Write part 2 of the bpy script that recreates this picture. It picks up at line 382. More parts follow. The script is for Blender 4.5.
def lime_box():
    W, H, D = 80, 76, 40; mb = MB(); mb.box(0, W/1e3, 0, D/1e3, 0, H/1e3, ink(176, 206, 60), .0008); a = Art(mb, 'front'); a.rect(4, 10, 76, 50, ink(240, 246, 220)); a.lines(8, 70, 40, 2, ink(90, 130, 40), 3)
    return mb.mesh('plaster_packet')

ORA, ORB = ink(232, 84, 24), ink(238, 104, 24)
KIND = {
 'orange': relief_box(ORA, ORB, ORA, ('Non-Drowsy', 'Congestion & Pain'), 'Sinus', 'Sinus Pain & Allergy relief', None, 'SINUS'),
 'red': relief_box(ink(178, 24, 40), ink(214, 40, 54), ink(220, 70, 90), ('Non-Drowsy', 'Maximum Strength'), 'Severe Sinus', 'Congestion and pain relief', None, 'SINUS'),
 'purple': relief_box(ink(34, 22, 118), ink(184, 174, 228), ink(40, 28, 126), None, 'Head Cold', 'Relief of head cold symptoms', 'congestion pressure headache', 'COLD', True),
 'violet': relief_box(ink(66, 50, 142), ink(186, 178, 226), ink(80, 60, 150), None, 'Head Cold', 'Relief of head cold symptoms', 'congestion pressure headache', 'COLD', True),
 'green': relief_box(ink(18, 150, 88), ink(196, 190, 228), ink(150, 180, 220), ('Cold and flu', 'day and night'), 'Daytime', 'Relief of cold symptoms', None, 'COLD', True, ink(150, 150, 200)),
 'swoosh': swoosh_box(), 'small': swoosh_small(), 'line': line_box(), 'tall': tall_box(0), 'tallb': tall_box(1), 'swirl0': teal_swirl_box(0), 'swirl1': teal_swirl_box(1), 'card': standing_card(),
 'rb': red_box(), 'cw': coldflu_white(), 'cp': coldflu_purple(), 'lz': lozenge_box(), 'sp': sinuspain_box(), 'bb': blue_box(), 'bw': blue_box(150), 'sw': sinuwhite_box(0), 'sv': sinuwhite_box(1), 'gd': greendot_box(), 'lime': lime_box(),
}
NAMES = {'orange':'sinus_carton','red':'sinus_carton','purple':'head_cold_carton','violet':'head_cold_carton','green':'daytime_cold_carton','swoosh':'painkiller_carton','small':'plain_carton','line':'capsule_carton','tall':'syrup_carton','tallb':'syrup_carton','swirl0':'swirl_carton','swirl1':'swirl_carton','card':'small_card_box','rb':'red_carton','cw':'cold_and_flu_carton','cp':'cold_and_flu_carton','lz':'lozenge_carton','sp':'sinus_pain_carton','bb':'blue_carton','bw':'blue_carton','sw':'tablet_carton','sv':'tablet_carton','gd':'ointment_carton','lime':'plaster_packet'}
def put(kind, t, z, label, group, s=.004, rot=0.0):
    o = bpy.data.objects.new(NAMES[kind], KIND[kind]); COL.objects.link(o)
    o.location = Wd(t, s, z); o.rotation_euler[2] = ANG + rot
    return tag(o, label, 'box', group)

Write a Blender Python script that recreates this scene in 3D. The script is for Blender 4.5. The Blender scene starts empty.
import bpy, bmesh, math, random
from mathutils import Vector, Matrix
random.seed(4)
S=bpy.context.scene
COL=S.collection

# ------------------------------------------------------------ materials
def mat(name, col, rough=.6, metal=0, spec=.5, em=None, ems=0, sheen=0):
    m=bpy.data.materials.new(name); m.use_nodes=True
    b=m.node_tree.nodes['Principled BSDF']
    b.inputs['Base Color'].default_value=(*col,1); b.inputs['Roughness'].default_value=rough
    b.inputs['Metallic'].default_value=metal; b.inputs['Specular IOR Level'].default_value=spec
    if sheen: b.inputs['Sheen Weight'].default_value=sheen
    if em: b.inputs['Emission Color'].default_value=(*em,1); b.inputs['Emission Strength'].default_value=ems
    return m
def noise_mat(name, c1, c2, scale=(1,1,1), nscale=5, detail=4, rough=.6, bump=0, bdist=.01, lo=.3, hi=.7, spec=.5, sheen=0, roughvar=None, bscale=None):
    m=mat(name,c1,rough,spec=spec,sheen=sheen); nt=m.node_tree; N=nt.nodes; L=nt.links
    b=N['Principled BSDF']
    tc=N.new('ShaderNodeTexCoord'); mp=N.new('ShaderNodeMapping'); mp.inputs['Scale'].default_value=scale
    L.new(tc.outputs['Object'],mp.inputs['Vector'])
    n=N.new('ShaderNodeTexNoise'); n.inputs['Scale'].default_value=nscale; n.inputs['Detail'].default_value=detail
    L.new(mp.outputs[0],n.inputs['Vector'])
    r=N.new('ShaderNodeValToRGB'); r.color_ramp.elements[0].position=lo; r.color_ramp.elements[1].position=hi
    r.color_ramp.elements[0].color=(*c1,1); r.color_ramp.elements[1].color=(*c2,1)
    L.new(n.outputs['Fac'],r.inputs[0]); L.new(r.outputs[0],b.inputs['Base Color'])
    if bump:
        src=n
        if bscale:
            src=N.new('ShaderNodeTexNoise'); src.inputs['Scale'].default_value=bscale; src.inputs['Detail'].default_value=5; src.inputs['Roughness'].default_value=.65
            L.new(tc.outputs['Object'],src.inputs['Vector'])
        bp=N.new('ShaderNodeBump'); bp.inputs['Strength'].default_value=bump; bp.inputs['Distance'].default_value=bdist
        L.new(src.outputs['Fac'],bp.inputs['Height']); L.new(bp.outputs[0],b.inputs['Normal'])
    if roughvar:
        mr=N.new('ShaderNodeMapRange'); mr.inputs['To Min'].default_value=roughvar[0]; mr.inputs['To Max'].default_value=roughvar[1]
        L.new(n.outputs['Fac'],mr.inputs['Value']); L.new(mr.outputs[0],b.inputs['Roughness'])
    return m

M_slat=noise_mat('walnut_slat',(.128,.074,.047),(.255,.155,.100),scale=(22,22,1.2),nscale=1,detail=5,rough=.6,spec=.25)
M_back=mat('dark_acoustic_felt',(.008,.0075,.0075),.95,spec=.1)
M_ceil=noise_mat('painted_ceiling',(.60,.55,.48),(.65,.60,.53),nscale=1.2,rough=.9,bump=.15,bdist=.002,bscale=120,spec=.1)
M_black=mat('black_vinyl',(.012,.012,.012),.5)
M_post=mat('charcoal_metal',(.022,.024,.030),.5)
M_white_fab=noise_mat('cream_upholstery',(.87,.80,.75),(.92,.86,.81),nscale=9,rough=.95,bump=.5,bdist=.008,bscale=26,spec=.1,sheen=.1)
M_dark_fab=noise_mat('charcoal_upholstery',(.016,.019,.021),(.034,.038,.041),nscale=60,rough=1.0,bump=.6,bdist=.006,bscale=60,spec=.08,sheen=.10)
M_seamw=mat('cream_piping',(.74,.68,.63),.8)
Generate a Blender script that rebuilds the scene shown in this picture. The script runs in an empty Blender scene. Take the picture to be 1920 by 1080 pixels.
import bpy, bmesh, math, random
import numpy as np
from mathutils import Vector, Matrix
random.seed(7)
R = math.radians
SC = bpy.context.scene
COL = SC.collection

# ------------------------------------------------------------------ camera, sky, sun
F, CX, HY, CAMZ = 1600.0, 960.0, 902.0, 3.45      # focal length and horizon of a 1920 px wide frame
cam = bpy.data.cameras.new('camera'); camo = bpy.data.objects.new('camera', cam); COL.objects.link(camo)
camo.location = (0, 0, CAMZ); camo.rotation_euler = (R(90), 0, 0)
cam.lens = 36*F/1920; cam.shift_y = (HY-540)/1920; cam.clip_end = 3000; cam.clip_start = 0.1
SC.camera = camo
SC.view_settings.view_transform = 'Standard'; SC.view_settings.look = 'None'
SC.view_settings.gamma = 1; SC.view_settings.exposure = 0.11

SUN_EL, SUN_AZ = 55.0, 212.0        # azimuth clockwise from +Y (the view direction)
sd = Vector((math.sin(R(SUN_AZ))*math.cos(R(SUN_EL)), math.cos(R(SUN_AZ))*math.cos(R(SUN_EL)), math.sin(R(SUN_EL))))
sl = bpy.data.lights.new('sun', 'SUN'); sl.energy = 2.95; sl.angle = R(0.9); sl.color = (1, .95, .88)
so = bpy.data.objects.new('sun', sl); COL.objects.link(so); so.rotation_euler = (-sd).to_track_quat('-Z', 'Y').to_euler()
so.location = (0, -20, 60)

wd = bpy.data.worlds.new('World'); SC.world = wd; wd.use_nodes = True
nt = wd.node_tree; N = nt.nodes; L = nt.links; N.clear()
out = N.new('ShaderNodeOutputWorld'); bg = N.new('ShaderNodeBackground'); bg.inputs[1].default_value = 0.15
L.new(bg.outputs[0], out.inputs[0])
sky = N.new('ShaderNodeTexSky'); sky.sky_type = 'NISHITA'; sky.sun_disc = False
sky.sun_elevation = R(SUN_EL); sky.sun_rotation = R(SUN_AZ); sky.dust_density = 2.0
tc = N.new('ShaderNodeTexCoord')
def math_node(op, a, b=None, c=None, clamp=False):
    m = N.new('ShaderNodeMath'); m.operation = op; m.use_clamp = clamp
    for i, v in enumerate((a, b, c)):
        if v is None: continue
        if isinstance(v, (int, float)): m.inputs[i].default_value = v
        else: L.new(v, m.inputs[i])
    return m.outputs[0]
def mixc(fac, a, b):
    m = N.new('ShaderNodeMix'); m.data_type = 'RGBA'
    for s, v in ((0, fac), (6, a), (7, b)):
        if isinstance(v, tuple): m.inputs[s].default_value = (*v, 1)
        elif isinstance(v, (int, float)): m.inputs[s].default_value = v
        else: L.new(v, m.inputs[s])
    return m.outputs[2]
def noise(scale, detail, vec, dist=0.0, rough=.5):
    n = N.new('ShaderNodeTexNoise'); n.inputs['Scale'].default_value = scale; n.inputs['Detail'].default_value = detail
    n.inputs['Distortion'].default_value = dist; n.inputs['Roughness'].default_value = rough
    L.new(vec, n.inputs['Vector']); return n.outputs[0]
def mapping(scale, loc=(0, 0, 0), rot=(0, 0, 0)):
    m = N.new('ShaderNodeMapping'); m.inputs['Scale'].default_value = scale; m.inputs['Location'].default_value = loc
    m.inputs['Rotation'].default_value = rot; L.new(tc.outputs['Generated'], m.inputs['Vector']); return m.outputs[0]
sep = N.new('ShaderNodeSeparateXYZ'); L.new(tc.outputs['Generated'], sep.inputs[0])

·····

GIVEN EXERCISE =
Return the exact lines from the line with "Generate a Blender" to the line with "so.location = (0, -20, 60)", inclusive of both, with nothing added.

SOLUTION =
Generate a Blender script that rebuilds the scene shown in this picture. The script runs in an empty Blender scene. Take the picture to be 1920 by 1080 pixels.
import bpy, bmesh, math, random
import numpy as np
from mathutils import Vector, Matrix
random.seed(7)
R = math.radians
SC = bpy.context.scene
COL = SC.collection

# ------------------------------------------------------------------ camera, sky, sun
F, CX, HY, CAMZ = 1600.0, 960.0, 902.0, 3.45      # focal length and horizon of a 1920 px wide frame
cam = bpy.data.cameras.new('camera'); camo = bpy.data.objects.new('camera', cam); COL.objects.link(camo)
camo.location = (0, 0, CAMZ); camo.rotation_euler = (R(90), 0, 0)
cam.lens = 36*F/1920; cam.shift_y = (HY-540)/1920; cam.clip_end = 3000; cam.clip_start = 0.1
SC.camera = camo
SC.view_settings.view_transform = 'Standard'; SC.view_settings.look = 'None'
SC.view_settings.gamma = 1; SC.view_settings.exposure = 0.11

SUN_EL, SUN_AZ = 55.0, 212.0        # azimuth clockwise from +Y (the view direction)
sd = Vector((math.sin(R(SUN_AZ))*math.cos(R(SUN_EL)), math.cos(R(SUN_AZ))*math.cos(R(SUN_EL)), math.sin(R(SUN_EL))))
sl = bpy.data.lights.new('sun', 'SUN'); sl.energy = 2.95; sl.angle = R(0.9); sl.color = (1, .95, .88)
so = bpy.data.objects.new('sun', sl); COL.objects.link(so); so.rotation_euler = (-sd).to_track_quat('-Z', 'Y').to_euler()
so.location = (0, -20, 60)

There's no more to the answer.